Correlation does not imply causation.


Late Friday, Egan Jones exhibited ex ante analysis and downgraded US Treasury debt by one notch to AA- due to the inflation risk as a result of QE III. Many in the street brushed this off as irrelevant, but I think Egan Jones raised a valid point and his reasoning is in line with a risk we addressed in The Bond Market's China Syndrome in early August.
Today... the conditions are in place for a similar rise in yields. In addition, with long duration coupons substantially below their level in 2010, a move just back to where yields were before last year's August equity market crash would produce a massacre in the bond market, potentially leading to a dangerous self-fulfilling meltdown.

The US fiscal situation is no different than Europe, and you can bet that if our yields start rising, our credit condition will rapidly deteriorate. This will feed on itself. Suddenly sentiment will shift and our reliance on foreign financing will be at risk as the reserve currency status is called into question.

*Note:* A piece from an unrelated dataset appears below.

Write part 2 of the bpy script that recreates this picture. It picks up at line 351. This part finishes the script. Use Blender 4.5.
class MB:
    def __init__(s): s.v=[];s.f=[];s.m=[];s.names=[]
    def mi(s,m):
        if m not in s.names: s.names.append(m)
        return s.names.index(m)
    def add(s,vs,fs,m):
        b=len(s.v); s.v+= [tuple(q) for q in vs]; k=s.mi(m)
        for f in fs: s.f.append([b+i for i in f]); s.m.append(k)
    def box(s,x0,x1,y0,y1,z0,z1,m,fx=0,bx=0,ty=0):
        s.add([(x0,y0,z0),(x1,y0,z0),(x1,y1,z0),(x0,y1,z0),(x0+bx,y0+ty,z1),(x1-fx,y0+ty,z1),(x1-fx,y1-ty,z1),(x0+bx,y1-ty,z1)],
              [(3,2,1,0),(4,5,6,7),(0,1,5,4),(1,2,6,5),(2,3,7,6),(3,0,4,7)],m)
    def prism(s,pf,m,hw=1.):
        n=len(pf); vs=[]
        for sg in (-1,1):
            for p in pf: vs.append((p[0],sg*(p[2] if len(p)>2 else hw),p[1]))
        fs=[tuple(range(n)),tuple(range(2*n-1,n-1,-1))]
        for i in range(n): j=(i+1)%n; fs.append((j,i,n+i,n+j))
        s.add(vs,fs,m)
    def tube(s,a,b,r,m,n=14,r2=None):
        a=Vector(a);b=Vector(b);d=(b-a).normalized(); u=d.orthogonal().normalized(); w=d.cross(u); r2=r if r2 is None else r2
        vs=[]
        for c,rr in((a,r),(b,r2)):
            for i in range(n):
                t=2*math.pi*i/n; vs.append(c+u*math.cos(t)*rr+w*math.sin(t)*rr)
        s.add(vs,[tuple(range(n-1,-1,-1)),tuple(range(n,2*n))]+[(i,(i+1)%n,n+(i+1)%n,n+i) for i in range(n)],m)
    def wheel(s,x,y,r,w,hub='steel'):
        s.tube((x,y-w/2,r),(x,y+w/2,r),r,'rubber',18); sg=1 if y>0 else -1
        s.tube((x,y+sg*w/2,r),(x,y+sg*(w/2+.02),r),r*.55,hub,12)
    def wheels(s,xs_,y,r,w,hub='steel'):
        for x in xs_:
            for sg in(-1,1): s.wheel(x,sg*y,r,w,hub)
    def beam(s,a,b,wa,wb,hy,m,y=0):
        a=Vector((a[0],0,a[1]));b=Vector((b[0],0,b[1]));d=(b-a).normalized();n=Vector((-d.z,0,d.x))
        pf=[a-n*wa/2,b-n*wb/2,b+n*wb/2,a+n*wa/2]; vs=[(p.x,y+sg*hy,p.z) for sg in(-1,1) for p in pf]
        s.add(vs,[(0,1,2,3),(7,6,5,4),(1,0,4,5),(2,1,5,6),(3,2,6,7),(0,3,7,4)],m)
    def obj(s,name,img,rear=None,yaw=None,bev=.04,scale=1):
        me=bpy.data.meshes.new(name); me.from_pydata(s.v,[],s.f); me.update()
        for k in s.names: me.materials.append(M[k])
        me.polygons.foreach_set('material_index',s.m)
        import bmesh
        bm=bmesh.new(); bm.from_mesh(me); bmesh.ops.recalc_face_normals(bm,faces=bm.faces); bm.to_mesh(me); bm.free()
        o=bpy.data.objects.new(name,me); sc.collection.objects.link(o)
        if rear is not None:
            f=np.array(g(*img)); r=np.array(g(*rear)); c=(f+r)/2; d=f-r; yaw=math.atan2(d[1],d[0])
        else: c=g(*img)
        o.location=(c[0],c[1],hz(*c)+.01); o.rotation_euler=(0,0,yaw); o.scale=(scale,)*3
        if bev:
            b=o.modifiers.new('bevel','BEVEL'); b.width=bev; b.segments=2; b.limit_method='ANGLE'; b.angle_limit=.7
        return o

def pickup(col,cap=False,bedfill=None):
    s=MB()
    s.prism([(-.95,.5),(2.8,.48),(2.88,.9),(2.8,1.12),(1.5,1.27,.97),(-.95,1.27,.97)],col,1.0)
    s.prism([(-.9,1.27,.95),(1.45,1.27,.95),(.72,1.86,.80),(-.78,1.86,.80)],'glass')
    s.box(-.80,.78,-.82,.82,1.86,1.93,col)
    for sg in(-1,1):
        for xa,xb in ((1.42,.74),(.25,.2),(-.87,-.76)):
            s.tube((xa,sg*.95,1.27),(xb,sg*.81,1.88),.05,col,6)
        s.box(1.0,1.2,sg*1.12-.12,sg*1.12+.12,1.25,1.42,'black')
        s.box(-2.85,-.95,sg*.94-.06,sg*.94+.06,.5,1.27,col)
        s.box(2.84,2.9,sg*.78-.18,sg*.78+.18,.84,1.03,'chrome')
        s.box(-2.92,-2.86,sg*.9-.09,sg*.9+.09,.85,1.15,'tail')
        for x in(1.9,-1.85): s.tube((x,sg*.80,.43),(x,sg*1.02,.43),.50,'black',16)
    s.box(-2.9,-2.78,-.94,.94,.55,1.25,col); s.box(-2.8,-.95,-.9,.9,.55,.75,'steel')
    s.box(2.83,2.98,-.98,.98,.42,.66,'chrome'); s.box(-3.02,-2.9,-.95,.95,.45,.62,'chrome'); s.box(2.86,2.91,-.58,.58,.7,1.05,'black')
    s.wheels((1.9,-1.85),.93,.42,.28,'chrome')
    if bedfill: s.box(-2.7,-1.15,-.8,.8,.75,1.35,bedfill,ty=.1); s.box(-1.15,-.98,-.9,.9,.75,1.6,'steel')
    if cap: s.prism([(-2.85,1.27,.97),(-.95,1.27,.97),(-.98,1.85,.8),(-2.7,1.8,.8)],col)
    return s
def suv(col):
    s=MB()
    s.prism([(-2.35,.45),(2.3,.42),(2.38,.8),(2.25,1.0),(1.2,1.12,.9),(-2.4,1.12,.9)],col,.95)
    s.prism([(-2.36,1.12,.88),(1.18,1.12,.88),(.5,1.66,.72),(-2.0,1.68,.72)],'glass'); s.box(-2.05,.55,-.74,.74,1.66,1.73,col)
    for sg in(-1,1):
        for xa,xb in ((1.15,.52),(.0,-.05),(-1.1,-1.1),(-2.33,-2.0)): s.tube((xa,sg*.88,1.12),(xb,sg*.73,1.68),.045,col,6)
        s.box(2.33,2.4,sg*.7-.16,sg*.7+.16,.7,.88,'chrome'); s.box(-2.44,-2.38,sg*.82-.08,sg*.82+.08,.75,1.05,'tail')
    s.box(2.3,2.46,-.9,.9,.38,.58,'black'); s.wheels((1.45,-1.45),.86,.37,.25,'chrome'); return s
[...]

So we have a situation here where there is a tradeoff between inflation, employment, and interest rates. It's not clear to the market what level of inflation is acceptable to Bernanke to bring down unemployment, but it is clear that the market is prepared to respond and there is an interest rate limit that would threaten US solvency. What is max pain for the US Treasury? I don't want to find out, but maybe Bernanke does.

The ex post analysis of QE III has been focused on the Federal Reserve keeping interest rates low for a very long time, concluding that bond yields will also remain low. The ex ante analysis has been focused on the implications of the inflationary discount in the long end of the curve and concluding that the conditions are in place for a nasty spike in interest rates that could manifest itself into a full blown meltdown.

I'm not calling for a bond market crash and maybe Bernanke can hold it together, but last week was a shot across the bow. I've said it many times before: Bernanke is prone to blowing up his own trade -- and if he's not careful, he may blow up the biggest one of all.